> **DIRECTIONS**:
Copy every line from the records below that holds the word "algae".

> **DATASET**:

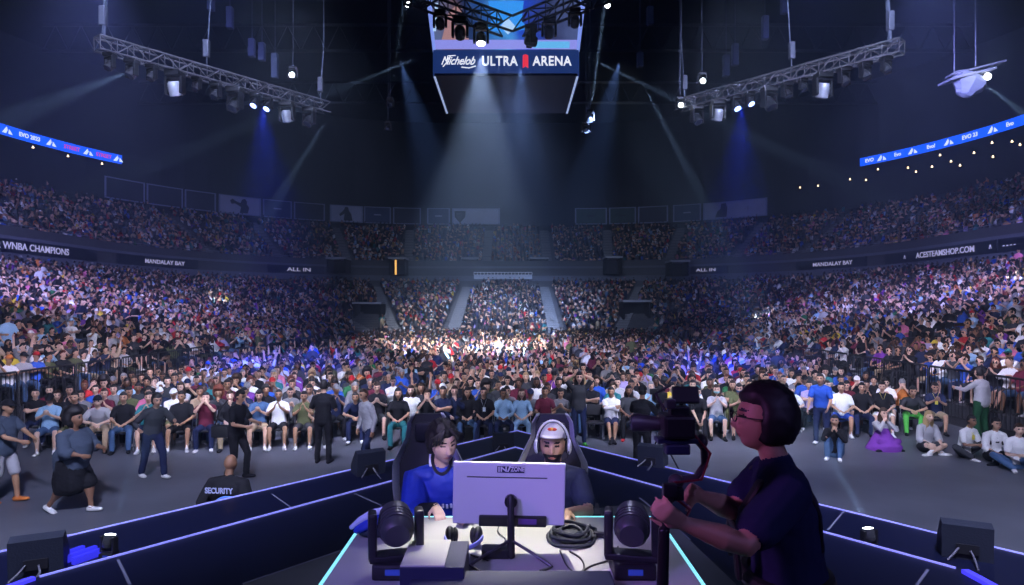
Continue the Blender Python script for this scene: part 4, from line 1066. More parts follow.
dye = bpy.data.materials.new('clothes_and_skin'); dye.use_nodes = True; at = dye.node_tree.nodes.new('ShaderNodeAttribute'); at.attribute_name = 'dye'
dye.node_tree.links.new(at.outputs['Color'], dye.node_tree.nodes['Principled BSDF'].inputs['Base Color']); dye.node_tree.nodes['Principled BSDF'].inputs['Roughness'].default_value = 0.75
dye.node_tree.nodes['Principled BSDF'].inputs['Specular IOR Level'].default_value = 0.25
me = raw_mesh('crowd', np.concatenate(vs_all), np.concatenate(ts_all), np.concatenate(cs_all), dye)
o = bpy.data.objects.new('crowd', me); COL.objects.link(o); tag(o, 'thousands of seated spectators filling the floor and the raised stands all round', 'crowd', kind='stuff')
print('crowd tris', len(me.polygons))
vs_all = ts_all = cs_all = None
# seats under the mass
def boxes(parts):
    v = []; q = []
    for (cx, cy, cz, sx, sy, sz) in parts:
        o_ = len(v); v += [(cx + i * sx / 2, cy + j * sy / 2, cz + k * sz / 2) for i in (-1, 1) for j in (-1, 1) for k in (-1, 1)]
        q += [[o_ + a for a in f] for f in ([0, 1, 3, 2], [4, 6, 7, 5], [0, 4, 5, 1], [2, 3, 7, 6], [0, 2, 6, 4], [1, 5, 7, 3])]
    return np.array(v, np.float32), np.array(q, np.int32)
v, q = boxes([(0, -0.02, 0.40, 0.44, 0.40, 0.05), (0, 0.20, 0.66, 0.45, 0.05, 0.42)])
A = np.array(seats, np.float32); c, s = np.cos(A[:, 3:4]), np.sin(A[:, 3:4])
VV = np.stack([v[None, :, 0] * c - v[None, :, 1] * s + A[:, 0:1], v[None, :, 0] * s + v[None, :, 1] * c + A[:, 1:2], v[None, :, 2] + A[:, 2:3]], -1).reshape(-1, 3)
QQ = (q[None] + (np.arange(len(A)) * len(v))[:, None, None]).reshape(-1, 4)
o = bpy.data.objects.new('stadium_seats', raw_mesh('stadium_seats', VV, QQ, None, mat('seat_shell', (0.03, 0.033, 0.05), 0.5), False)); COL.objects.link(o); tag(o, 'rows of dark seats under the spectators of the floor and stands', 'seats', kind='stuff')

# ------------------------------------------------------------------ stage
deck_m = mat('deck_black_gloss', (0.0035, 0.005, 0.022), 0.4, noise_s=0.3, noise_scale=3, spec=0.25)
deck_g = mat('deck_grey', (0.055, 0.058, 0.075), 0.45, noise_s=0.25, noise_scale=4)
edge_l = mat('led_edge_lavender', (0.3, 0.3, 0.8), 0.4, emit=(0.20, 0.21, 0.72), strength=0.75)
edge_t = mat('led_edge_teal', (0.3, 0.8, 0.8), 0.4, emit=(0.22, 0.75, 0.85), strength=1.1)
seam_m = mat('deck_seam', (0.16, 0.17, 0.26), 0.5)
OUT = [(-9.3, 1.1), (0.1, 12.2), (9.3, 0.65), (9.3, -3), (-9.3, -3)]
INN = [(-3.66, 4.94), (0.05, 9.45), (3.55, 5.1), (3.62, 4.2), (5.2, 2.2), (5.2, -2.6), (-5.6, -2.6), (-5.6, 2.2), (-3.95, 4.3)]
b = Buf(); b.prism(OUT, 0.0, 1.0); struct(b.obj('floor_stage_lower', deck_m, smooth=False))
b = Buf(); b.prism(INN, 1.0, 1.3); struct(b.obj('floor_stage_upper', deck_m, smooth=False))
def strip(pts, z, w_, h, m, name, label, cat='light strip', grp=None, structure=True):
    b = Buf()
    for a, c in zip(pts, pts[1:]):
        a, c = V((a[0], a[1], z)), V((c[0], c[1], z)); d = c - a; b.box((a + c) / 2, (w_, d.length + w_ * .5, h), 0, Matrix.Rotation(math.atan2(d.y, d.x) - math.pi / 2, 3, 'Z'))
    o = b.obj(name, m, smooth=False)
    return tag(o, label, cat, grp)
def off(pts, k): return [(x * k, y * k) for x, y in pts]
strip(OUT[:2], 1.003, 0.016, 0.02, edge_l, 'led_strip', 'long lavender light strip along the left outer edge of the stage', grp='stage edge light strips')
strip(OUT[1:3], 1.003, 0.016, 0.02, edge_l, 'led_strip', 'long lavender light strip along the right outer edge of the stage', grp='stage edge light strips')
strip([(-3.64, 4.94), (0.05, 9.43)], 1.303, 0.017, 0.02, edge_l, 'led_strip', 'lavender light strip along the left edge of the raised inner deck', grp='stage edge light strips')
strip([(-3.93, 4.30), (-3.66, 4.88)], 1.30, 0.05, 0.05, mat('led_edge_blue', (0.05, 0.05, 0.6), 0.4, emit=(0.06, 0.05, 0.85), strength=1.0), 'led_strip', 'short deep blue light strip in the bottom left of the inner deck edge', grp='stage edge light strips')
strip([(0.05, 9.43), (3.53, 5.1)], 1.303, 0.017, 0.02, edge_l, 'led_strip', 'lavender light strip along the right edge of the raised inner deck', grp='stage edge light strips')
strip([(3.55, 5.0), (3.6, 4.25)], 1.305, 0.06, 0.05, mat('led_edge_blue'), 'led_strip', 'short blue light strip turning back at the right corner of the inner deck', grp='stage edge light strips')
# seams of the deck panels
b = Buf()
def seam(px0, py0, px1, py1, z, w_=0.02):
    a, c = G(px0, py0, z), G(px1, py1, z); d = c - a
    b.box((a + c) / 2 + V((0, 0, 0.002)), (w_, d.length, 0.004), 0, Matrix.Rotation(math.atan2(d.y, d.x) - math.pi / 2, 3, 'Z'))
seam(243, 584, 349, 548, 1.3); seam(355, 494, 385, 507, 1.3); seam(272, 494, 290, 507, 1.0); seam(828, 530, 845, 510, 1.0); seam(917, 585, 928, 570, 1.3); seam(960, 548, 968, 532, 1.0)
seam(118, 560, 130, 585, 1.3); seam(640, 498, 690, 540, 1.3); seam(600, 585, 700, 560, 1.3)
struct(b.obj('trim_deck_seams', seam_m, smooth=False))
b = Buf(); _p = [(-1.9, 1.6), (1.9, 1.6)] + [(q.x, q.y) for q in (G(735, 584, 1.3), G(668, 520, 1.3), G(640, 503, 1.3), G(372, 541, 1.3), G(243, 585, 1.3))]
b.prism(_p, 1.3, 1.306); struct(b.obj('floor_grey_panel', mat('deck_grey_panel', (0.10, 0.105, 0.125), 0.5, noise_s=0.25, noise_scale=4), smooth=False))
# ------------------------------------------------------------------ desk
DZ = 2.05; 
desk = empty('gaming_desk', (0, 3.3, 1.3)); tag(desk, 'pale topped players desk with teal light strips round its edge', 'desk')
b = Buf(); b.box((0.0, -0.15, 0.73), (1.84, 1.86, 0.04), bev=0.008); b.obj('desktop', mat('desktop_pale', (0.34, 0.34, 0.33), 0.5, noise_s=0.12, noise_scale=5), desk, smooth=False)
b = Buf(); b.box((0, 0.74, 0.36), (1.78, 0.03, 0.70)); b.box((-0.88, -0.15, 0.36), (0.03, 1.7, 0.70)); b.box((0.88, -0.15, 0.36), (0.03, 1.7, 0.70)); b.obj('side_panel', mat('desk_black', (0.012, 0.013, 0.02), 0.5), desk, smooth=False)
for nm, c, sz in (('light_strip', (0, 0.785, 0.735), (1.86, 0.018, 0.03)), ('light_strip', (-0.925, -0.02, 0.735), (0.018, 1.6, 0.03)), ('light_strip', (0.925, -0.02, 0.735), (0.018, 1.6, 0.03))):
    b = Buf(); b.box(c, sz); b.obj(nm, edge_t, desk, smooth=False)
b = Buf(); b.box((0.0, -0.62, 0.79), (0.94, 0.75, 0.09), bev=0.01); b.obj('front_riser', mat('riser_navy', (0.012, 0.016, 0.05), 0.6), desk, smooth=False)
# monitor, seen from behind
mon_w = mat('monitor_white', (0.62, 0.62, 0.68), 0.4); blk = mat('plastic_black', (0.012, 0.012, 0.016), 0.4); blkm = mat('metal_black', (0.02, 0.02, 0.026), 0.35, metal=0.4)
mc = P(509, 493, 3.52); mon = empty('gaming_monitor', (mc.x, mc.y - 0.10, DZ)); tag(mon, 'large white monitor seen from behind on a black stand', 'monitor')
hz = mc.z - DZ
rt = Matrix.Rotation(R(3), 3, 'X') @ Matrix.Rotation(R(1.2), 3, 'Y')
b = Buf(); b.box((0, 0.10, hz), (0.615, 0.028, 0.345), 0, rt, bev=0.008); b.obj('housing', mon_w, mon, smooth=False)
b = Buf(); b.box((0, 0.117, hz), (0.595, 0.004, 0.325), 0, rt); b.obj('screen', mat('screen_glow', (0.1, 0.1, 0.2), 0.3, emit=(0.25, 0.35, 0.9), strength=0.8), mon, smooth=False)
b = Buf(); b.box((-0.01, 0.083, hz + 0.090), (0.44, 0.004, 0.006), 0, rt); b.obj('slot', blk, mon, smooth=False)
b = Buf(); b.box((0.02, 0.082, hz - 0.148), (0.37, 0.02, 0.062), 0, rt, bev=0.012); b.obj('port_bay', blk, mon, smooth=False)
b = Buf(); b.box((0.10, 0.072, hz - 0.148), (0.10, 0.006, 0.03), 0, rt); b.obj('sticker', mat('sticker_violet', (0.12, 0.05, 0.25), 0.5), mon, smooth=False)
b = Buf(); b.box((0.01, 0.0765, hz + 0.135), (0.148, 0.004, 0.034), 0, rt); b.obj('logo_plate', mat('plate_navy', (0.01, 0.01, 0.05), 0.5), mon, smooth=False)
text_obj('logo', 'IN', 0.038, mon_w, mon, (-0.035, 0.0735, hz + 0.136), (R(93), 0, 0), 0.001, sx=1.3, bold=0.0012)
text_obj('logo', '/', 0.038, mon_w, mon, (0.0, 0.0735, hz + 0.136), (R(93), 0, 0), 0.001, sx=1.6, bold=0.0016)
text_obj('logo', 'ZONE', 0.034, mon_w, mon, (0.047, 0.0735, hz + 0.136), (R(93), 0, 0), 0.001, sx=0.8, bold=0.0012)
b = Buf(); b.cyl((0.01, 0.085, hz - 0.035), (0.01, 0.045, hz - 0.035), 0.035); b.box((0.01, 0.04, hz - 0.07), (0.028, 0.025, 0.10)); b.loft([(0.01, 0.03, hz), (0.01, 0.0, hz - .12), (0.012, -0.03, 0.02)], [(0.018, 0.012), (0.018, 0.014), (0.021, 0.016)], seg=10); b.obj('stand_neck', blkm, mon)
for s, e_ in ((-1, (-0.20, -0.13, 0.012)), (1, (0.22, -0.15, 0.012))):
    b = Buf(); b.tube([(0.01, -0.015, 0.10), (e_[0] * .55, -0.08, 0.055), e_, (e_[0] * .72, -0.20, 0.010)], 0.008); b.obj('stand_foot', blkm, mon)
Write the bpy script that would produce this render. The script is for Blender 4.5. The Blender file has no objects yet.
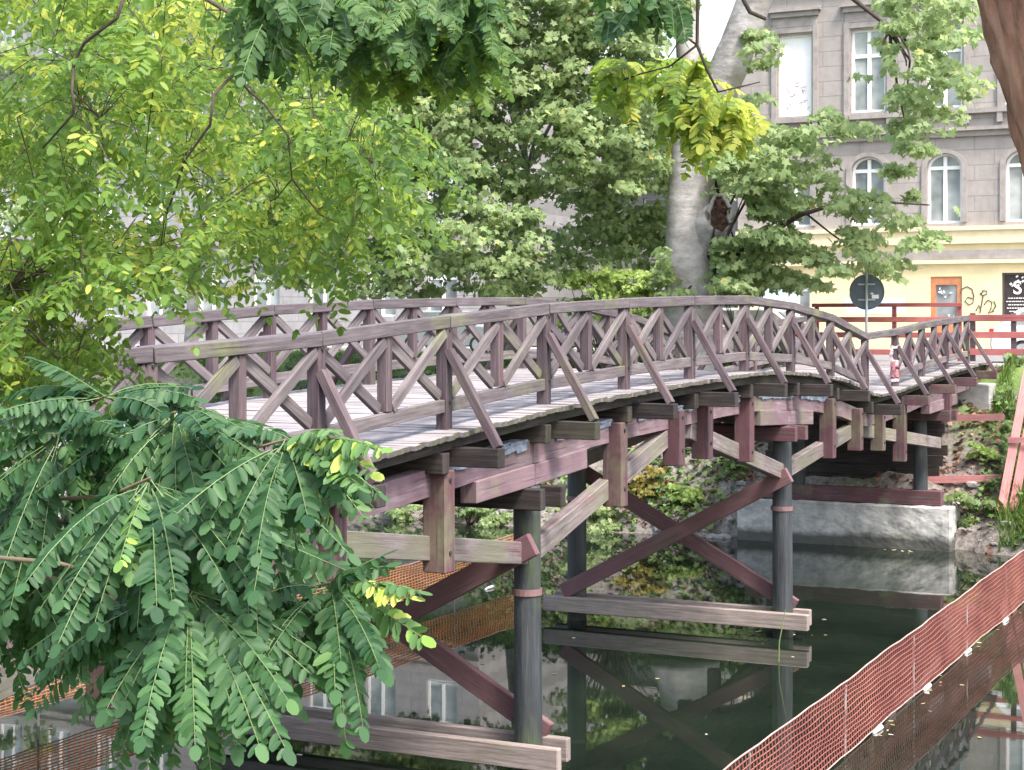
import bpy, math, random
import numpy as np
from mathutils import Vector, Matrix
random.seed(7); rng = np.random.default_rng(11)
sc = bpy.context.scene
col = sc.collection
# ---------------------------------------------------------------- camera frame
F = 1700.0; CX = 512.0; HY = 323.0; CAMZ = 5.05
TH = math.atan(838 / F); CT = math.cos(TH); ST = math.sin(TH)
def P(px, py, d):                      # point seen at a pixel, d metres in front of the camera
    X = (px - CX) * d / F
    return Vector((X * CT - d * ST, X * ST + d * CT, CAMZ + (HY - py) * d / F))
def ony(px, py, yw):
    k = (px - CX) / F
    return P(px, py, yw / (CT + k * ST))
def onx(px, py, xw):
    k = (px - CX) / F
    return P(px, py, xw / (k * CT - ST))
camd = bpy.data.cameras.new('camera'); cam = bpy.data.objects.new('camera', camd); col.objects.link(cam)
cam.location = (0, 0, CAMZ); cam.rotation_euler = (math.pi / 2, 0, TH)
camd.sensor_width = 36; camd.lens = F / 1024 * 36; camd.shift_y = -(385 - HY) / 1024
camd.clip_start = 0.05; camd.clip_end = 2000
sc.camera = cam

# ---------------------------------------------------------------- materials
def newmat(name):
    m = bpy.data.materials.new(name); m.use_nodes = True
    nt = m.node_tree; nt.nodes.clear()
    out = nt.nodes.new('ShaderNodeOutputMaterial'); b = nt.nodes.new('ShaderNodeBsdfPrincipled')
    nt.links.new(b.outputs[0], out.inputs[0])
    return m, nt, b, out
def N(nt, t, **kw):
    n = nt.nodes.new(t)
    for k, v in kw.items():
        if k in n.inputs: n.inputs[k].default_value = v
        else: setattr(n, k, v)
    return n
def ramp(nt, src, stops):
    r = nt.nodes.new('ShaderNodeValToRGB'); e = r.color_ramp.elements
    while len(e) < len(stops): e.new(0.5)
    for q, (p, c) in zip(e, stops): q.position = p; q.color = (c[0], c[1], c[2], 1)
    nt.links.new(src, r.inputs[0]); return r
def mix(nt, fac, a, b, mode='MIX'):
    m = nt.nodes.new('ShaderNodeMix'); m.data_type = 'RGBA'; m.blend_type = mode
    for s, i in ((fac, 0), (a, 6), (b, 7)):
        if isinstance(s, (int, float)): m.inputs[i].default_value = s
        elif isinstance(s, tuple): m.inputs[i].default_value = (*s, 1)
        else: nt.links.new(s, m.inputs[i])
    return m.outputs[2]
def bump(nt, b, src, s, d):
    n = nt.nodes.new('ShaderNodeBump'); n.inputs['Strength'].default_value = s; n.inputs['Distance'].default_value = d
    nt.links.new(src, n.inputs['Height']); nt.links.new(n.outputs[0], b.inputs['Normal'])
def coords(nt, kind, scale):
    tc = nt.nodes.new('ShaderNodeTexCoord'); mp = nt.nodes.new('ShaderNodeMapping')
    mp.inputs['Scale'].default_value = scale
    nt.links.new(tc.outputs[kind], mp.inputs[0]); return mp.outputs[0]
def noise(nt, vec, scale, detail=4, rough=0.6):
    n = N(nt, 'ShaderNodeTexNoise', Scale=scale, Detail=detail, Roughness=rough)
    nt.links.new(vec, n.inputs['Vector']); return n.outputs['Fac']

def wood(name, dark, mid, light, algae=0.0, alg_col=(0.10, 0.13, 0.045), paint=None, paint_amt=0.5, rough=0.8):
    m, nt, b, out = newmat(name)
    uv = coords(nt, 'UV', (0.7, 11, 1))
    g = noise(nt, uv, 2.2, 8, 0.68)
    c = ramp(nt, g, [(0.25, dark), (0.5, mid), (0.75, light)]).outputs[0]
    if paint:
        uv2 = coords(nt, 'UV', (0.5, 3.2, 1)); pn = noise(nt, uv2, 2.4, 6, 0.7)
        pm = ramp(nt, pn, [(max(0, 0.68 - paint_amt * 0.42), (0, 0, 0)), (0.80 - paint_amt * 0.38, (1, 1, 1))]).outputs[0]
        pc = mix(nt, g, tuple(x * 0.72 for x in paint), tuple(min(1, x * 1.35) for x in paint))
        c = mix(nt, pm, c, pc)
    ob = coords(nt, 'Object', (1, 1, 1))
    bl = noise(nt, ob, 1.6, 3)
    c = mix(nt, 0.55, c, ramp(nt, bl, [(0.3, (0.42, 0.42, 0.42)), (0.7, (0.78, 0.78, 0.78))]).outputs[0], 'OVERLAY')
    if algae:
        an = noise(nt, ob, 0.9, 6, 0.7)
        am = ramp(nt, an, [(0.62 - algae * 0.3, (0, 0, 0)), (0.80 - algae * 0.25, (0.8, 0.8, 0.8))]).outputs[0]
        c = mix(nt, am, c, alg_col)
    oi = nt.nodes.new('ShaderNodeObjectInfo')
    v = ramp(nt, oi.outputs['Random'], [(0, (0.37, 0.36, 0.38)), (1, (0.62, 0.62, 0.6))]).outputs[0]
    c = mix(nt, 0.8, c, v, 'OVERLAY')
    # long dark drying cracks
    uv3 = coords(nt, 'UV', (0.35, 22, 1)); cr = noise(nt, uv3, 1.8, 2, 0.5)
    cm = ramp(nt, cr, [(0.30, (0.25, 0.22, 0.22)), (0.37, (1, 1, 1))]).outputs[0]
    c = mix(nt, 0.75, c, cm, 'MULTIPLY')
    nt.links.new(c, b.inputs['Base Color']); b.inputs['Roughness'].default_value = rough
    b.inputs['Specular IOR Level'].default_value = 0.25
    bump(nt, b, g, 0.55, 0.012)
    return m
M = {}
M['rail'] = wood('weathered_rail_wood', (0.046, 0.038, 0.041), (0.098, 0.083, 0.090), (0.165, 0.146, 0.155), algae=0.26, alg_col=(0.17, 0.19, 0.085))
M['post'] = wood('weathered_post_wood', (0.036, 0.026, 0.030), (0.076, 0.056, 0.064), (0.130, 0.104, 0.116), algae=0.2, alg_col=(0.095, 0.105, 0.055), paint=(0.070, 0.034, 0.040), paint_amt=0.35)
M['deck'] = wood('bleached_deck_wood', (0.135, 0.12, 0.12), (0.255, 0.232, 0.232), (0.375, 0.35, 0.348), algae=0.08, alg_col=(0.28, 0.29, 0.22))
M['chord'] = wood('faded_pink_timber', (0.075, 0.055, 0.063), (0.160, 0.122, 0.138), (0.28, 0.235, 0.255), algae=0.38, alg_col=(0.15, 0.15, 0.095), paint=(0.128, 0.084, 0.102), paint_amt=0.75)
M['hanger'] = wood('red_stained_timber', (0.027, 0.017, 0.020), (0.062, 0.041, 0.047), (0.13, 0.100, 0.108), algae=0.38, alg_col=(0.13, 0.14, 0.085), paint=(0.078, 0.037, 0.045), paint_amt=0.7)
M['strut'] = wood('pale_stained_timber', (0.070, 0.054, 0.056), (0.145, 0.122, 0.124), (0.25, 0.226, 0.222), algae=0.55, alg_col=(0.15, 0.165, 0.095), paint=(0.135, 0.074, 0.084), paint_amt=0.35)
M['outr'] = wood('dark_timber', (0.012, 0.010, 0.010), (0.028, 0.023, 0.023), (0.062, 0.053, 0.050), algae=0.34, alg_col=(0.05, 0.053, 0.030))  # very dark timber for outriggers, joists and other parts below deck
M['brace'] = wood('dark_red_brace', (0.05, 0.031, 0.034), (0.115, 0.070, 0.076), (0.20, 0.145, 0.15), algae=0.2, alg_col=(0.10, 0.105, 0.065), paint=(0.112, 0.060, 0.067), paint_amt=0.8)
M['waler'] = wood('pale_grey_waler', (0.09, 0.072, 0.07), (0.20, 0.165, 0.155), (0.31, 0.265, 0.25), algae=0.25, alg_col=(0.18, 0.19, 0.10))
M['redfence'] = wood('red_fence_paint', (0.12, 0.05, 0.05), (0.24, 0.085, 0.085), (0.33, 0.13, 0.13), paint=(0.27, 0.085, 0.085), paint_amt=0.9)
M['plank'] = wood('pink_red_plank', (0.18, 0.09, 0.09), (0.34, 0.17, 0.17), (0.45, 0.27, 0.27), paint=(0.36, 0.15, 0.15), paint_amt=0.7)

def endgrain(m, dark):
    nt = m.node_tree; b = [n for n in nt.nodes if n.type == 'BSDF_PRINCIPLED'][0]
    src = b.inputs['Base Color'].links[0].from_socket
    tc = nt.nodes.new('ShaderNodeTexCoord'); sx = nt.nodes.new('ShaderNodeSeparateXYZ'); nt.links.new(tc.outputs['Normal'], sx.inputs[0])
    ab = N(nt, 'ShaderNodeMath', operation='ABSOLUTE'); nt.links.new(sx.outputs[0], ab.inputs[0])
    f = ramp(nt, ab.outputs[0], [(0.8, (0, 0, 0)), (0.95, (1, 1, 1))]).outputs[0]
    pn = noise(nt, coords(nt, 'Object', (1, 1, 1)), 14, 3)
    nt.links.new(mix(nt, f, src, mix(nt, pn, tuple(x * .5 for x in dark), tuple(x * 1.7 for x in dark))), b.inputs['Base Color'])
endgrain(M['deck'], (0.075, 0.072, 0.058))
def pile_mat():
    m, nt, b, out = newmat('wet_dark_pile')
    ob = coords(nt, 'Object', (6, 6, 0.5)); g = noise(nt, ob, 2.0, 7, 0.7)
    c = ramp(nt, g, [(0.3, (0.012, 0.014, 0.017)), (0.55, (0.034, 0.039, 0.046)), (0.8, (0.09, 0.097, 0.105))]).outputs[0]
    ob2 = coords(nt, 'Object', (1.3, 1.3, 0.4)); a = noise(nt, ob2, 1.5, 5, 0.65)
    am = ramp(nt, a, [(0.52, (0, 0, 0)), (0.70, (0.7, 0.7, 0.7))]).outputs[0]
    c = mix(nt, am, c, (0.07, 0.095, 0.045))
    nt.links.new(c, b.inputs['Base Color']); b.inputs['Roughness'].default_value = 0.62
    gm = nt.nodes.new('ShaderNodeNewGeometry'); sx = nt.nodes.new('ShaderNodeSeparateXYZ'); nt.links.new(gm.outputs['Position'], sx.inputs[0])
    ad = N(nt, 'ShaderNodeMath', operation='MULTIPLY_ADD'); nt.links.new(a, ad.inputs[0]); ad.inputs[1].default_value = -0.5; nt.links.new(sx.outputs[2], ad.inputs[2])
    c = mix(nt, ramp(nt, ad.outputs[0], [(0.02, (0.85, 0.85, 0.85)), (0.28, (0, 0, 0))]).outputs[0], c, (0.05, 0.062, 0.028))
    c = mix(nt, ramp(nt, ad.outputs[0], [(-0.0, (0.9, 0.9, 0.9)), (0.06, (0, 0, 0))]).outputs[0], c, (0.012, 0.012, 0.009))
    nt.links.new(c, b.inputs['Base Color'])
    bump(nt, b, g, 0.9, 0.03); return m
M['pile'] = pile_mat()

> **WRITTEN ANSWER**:
def wood(name, dark, mid, light, algae=0.0, alg_col=(0.10, 0.13, 0.045), paint=None, paint_amt=0.5, rough=0.8):
    if algae:
        am = ramp(nt, an, [(0.62 - algae * 0.3, (0, 0, 0)), (0.80 - algae * 0.25, (0.8, 0.8, 0.8))]).outputs[0]
M['rail'] = wood('weathered_rail_wood', (0.046, 0.038, 0.041), (0.098, 0.083, 0.090), (0.165, 0.146, 0.155), algae=0.26, alg_col=(0.17, 0.19, 0.085))
M['post'] = wood('weathered_post_wood', (0.036, 0.026, 0.030), (0.076, 0.056, 0.064), (0.130, 0.104, 0.116), algae=0.2, alg_col=(0.095, 0.105, 0.055), paint=(0.070, 0.034, 0.040), paint_amt=0.35)
M['deck'] = wood('bleached_deck_wood', (0.135, 0.12, 0.12), (0.255, 0.232, 0.232), (0.375, 0.35, 0.348), algae=0.08, alg_col=(0.28, 0.29, 0.22))
M['chord'] = wood('faded_pink_timber', (0.075, 0.055, 0.063), (0.160, 0.122, 0.138), (0.28, 0.235, 0.255), algae=0.38, alg_col=(0.15, 0.15, 0.095), paint=(0.128, 0.084, 0.102), paint_amt=0.75)
M['hanger'] = wood('red_stained_timber', (0.027, 0.017, 0.020), (0.062, 0.041, 0.047), (0.13, 0.100, 0.108), algae=0.38, alg_col=(0.13, 0.14, 0.085), paint=(0.078, 0.037, 0.045), paint_amt=0.7)
M['strut'] = wood('pale_stained_timber', (0.070, 0.054, 0.056), (0.145, 0.122, 0.124), (0.25, 0.226, 0.222), algae=0.55, alg_col=(0.15, 0.165, 0.095), paint=(0.135, 0.074, 0.084), paint_amt=0.35)
M['outr'] = wood('dark_timber', (0.012, 0.010, 0.010), (0.028, 0.023, 0.023), (0.062, 0.053, 0.050), algae=0.34, alg_col=(0.05, 0.053, 0.030))  # very dark timber for outriggers, joists and other parts below deck
M['brace'] = wood('dark_red_brace', (0.05, 0.031, 0.034), (0.115, 0.070, 0.076), (0.20, 0.145, 0.15), algae=0.2, alg_col=(0.10, 0.105, 0.065), paint=(0.112, 0.060, 0.067), paint_amt=0.8)
M['waler'] = wood('pale_grey_waler', (0.09, 0.072, 0.07), (0.20, 0.165, 0.155), (0.31, 0.265, 0.25), algae=0.25, alg_col=(0.18, 0.19, 0.10))